■ Job
Repeat every line below exactly as it reads.

───

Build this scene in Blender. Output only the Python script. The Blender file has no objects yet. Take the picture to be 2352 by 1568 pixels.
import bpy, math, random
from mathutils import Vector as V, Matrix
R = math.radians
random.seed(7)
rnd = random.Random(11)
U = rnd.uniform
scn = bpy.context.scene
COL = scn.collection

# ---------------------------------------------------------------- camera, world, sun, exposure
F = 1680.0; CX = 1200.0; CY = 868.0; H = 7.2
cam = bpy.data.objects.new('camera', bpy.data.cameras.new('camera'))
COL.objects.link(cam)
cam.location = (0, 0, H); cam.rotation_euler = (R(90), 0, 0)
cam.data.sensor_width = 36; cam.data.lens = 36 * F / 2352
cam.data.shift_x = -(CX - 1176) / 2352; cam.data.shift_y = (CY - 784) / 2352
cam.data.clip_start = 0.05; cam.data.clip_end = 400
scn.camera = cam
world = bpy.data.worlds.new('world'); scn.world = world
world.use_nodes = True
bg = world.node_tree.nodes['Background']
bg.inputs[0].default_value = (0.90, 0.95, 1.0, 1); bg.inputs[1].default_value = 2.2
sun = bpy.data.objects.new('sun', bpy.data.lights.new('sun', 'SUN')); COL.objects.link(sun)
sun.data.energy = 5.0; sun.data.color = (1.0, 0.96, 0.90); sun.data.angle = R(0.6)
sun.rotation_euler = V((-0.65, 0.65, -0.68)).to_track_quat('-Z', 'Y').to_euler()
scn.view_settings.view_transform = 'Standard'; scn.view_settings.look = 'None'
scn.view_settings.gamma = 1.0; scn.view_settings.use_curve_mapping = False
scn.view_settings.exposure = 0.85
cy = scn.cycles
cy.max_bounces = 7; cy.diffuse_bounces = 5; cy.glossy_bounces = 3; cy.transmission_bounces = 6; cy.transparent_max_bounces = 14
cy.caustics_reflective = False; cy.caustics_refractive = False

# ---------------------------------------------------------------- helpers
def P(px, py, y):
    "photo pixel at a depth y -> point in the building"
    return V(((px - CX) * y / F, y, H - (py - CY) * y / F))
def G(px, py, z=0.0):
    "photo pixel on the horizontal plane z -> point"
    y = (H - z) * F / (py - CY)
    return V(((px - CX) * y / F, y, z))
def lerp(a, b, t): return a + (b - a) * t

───

■ Correct result
Build this scene in Blender. Output only the Python script. The Blender file has no objects yet. Take the picture to be 2352 by 1568 pixels.
import bpy, math, random
from mathutils import Vector as V, Matrix
R = math.radians
random.seed(7)
rnd = random.Random(11)
U = rnd.uniform
scn = bpy.context.scene
COL = scn.collection

# ---------------------------------------------------------------- camera, world, sun, exposure
F = 1680.0; CX = 1200.0; CY = 868.0; H = 7.2
cam = bpy.data.objects.new('camera', bpy.data.cameras.new('camera'))
COL.objects.link(cam)
cam.location = (0, 0, H); cam.rotation_euler = (R(90), 0, 0)
cam.data.sensor_width = 36; cam.data.lens = 36 * F / 2352
cam.data.shift_x = -(CX - 1176) / 2352; cam.data.shift_y = (CY - 784) / 2352
cam.data.clip_start = 0.05; cam.data.clip_end = 400
scn.camera = cam
world = bpy.data.worlds.new('world'); scn.world = world
world.use_nodes = True
bg = world.node_tree.nodes['Background']
bg.inputs[0].default_value = (0.90, 0.95, 1.0, 1); bg.inputs[1].default_value = 2.2
sun = bpy.data.objects.new('sun', bpy.data.lights.new('sun', 'SUN')); COL.objects.link(sun)
sun.data.energy = 5.0; sun.data.color = (1.0, 0.96, 0.90); sun.data.angle = R(0.6)
sun.rotation_euler = V((-0.65, 0.65, -0.68)).to_track_quat('-Z', 'Y').to_euler()
scn.view_settings.view_transform = 'Standard'; scn.view_settings.look = 'None'
scn.view_settings.gamma = 1.0; scn.view_settings.use_curve_mapping = False
scn.view_settings.exposure = 0.85
cy = scn.cycles
cy.max_bounces = 7; cy.diffuse_bounces = 5; cy.glossy_bounces = 3; cy.transmission_bounces = 6; cy.transparent_max_bounces = 14
cy.caustics_reflective = False; cy.caustics_refractive = False

# ---------------------------------------------------------------- helpers
def P(px, py, y):
    "photo pixel at a depth y -> point in the building"
    return V(((px - CX) * y / F, y, H - (py - CY) * y / F))
def G(px, py, z=0.0):
    "photo pixel on the horizontal plane z -> point"
    y = (H - z) * F / (py - CY)
    return V(((px - CX) * y / F, y, z))
def lerp(a, b, t): return a + (b - a) * t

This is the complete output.